OK, that’s a lot to dig through, but first, I fully realize and acknowledge the deep history of freethought, not just in America, but in Europe and even the Middle East, and I recognize that many freethinkers, like Robert Ingersoll, have found it worthwhile to devote their lives to important social causes. But that is the key. They found it worthwhile on an individual basis. There is no corporate mandate to do anything, and this seems to be what Myers is supporting: A mandate or a strong exhortation to turn atheism into a social justice movement would could equal a slavish loss of freedom for some people. People have the freedom to be self-absorbed assholes just as much as they have the freedom to move to Africa and do the hard work of feeding children and giving shelter to the homeless. In every case, I prefer the latter and sincerely hope that more people would work toward equality and making the world a better place, but that’s not my choice to make for other people. The best we can do is discuss our thoughts on creating a better society and how we get there and hope the enthusiasm spreads.

Myers, of course, attempts to adopt Jacoby to his cause, but in doing so conveniently leaves out a key distinction that she makes and understands:

Today’s secularists must do more than mount defensive campaigns proclaiming that we can be “good without God.” Atheists must stand up instead of calling themselves freethinkers, agnostics, secular humanists or “spiritual, but not religious.” The last phrase, translated from the psychobabble, can mean just about anything — that the speaker is an atheist who fears social disapproval or a fence-sitter who wants the theoretical benefits of faith, including hope of eternal life, without the obligations of actually practicing a religion. Atheists may also be secular humanists and freethinkers — I answer to all three — but avoidance of identification with atheism confines us to a closet that encourages us to fade or be pushed into the background when tragedy strikes.

Did you catch it? She said atheists may also besecular humanists and freethinkers. There is a good reason why Myers, in his endless nods to Atheism Plus, didn’t mention this paragraph. Because it clearly shows that Jacoby realizes that atheism alone does not come freshly and neatly packaged with social justice and by itself it is not a movement at all. However much Myers might want to cater to to his Atheism Plus friends, he is simply wrong on this one, good intentions aside.

I also want to add a few more thoughts to another of Myers’ passages about newly minted atheists that I touched on briefly yesterday:

You lack belief in the existence of gods? That’s nice, you’ve taken your first tiny baby step. Now what does that mean for human affairs? What will you do next? When will you stride forward and do something that matters with your new freedom?

This was stunning to me because it sounds exactly — I mean exactly like — things I was told as a believer.

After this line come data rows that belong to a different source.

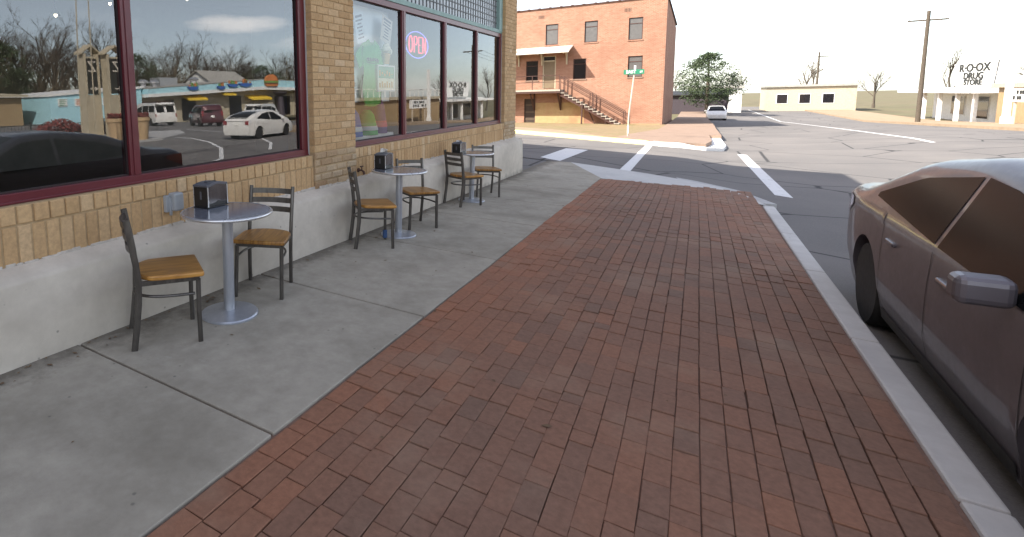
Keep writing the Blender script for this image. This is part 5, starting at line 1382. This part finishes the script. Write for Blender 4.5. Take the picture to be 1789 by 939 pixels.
box_building('far_shop', 'low cream building at the end of the street', 'building', 9, 19, 104, 114, 3.4, M['cream'], M['roofgrey'], [])
box_building('far_house', 'white house behind the evergreen tree past the red building', 'house', -1.0, 5.5, 96, 104, 3.2, M['white'], M['roofgrey'], [])
far = dict(sedan)
make_car('distant_car', 'small white car parked far down the street past the red building', 'car', hatch, (1.9, 70, zs(1.9,70)), R(180), white_paint)
dg = thing('dark_shed', 'low dark shed just past the red building', 'shed', (0, 88, zg(0,88)))
mb = MB(); mb.box(-3,3.6,88,92,-2.2,.9); mb.build('wall', M['maroonbox'], dg, world=True)
mb = MB(); mb.add([(-3.4,87.6,.9),(4,87.6,.9),(4,92.4,1.4),(-3.4,92.4,1.4),(-3.4,87.6,1.05),(4,87.6,1.05),(4,92.4,1.55),(-3.4,92.4,1.55)], [(3,2,1,0),(4,5,6,7),(0,1,5,4),(1,2,6,5),(2,3,7,6),(3,0,4,7)]); mb.build('roof', M['trim'], dg, world=True)
up_ = thing('utility_pole', 'brown wooden utility pole beside the far end of the street', 'pole', (14.6, 60, zg(14.6,60)))
mb = MB(); mb.tube([(0,0,-.5),(0,0,8.5)], [.16,.11], 10); mb.build('shaft', M['bark'], up_, True)
mb = MB(); mb.bar((-1.1,0,7.8),(1.1,0,7.8),.1,.12); mb.build('crossarm', M['bark'], up_)

p2_ = copy_tree(up_); p2_.location = (15.2, 108, zg(15.2,108)); p2_['label'] = 'second wooden utility pole, farther down the street'
wr_ = thing('overhead_wires', 'sagging black wires strung between the wooden utility poles', 'wires', (14.6, 60, 7))
mb = MB()
for k, dx in enumerate((-1.0, 0, 1.0)):
    for (ya, yb) in ((60,108),):
        za, zb_ = (zg(14.6,60)+7.9, zg(14.6,60)+7.9) if ya < 0 else (zg(14.6,60)+7.9, zg(15.2,108)+7.9)
        mb.tube([(14.6+dx+(.6*t if ya > 0 else 0), ya+(yb-ya)*t, za+(zb_-za)*t - 3.2*t*(1-t)) for t in [i/14 for i in range(15)]], .014, 4)
mb.build('wire', M['trim'], wr_, world=True)
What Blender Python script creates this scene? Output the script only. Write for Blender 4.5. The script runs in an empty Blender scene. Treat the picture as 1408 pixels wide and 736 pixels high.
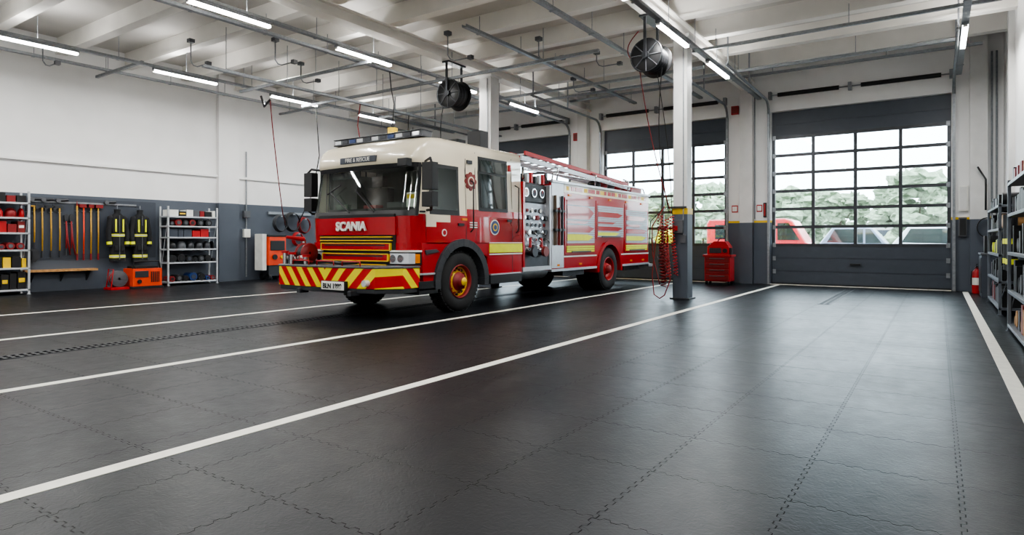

I remember hearing sermons about how people who were infants in their faith needed time to progress to maturity in Christ (a la 1 Corinthians 3:2) and that when someone came to believe in Christ, they gained “true” freedom. Of course, once someone becomes firm in their faith, they can then go out into the world, “stride forward” and perform the Great Commission, which in the analogy I’m making would be akin to Myer’s final sentence in the above paragraph. The point I’m making is that both propositions — what I heard in church and what Myers is saying here — are both doctrinal in nature, one just happens to be about the belief in Christ, while the other is, although built on a core nonbelief in God, is still purporting as a matter of policy that atheists “do something that matters.” I see little difference in these two: the content may be different but the preachy exhortations remain. Dogma is dogma whether it comes from the pulpit, a dusty old book or an overlord of the blogosphere.